Friday, December 7, 2012

More Abe


I had more thoughts last night on the politics of Lincoln.

1. My parents would have loved this film.  Their volumes of Carl Sandburg’s biography were prized possessions.  I am reliving a generational conflict.

2. Contrary to this film, the thirteenth amendment was not very consequential.  It was a nice piece of paper, but the fourteenth, for good and ill, was the one that counted.

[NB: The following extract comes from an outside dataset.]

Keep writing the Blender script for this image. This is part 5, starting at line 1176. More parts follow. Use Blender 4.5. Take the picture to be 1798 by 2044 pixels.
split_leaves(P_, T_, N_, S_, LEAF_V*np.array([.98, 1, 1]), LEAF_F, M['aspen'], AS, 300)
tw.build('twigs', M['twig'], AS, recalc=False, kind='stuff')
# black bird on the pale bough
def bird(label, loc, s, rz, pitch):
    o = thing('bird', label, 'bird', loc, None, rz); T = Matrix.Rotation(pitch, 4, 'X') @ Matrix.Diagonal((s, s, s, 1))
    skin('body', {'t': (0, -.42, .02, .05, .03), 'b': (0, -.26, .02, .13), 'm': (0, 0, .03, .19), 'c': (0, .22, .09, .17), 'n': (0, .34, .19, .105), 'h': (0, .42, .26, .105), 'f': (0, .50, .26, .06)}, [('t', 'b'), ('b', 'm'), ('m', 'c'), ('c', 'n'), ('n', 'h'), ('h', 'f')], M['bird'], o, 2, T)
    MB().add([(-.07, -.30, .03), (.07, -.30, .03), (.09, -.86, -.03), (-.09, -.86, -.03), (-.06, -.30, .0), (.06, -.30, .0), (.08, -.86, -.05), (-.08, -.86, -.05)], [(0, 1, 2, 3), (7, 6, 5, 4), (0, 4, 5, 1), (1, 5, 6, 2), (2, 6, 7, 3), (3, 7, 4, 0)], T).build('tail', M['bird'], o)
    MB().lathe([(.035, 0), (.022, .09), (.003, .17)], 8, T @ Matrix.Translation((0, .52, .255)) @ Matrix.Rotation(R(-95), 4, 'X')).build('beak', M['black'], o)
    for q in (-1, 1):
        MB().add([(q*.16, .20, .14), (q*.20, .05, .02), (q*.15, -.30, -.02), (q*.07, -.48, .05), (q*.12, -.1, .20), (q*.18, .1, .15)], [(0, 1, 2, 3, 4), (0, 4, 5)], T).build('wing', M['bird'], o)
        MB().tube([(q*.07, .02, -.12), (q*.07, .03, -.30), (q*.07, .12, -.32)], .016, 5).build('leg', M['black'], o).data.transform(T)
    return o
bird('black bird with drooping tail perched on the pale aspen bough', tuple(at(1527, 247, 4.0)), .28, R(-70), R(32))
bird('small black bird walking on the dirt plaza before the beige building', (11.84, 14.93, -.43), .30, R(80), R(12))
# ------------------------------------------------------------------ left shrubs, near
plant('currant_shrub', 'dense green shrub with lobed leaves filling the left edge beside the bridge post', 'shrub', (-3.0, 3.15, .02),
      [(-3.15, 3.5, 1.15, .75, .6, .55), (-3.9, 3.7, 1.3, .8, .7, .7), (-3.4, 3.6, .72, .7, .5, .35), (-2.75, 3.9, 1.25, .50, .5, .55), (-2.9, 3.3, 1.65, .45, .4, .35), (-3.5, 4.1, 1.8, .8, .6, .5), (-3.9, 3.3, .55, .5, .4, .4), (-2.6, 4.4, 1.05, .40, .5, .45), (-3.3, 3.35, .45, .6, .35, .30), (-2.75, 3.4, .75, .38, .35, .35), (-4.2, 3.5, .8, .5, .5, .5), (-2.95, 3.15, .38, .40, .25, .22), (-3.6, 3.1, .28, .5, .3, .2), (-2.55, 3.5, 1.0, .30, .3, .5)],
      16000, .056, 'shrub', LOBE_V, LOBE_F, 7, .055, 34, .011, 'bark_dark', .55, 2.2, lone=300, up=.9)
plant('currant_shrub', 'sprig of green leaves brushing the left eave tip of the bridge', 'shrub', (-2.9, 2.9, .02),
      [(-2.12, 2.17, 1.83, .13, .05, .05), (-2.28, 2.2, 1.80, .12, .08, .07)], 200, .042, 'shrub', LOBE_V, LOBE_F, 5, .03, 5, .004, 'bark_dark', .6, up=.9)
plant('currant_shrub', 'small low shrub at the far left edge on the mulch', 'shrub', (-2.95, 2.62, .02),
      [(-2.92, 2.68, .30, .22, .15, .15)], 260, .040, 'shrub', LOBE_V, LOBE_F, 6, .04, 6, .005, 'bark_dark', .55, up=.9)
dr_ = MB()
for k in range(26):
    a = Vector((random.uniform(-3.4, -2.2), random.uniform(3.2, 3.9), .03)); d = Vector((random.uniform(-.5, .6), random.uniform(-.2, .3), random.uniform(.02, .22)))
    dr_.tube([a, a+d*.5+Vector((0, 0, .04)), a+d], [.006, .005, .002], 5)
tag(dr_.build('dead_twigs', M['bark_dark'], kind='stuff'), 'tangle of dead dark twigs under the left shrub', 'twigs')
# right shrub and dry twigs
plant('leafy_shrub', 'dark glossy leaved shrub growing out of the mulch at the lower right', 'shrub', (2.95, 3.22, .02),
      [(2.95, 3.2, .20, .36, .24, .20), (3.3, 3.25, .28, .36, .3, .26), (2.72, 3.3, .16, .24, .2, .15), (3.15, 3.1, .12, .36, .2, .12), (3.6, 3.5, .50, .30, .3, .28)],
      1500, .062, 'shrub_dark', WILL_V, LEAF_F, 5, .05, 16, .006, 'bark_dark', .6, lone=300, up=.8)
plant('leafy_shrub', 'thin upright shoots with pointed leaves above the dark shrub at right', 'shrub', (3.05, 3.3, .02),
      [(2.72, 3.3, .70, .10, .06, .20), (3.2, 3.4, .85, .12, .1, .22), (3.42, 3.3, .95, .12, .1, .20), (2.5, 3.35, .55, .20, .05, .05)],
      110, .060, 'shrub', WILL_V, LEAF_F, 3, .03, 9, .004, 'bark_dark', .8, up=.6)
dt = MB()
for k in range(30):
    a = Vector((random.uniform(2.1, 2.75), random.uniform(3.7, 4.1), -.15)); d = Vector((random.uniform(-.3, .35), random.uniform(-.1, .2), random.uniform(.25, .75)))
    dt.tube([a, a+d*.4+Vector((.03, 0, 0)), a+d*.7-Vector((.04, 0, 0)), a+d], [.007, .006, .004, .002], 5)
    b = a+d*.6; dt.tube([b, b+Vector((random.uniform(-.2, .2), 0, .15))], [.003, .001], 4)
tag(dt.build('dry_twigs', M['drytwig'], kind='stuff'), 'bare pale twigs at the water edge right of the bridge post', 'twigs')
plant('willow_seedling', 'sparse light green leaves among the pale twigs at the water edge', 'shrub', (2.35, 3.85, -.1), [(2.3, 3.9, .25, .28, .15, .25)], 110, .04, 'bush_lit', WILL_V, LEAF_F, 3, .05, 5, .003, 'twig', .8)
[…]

3. In January 1865 the confederacy was prostrate; it would be just a few months before its surrender.  The main item on the agenda in Washington was what to do with it.  Much of the South was already under military occupation.  With the end of hostilities, what would be the mission of these occupying troops?  Was the purpose of the war simply to preserve the union, in which case the occupiers could pack their bags and go home?  Or was it to dismantle the political and economic order whose interests had proved to be incompatible with democratic government as understood by the rest of the country?  Lincoln hedged and straddled.

4. Much fun is made in the film of patronage as an instrument of political manipulation.  In fact, over time the Republican Party devolved into a clientelistic regime with little justification beyond the reproduction of its privileges.  This is why the Grant administration is regarded as a nadir of nineteenth century politics.  The lesson the film wants us to learn is that dirty ends have to be employed for noble means, but in reality the means became the end.

4. Even if you grant the legitimacy of the political fairy tale at the heart of the movie, what is its meaning for today?  Lincoln is portrayed as a practical idealist who bent every scruple, even dissembling on a peace overture from the confederacy, in order to remain true to his one inviolate principle, the abolition of slavery.  Fine.  Is Obama supposed to be our modern Lincoln?  We know his compromises; what is his guiding purpose?  To replace warfare with peaceful international adjudication?  To subdue the political and economic power of finance?  To rally the world to overcome the threat of catastrophic climate change?

The means has become the end today too.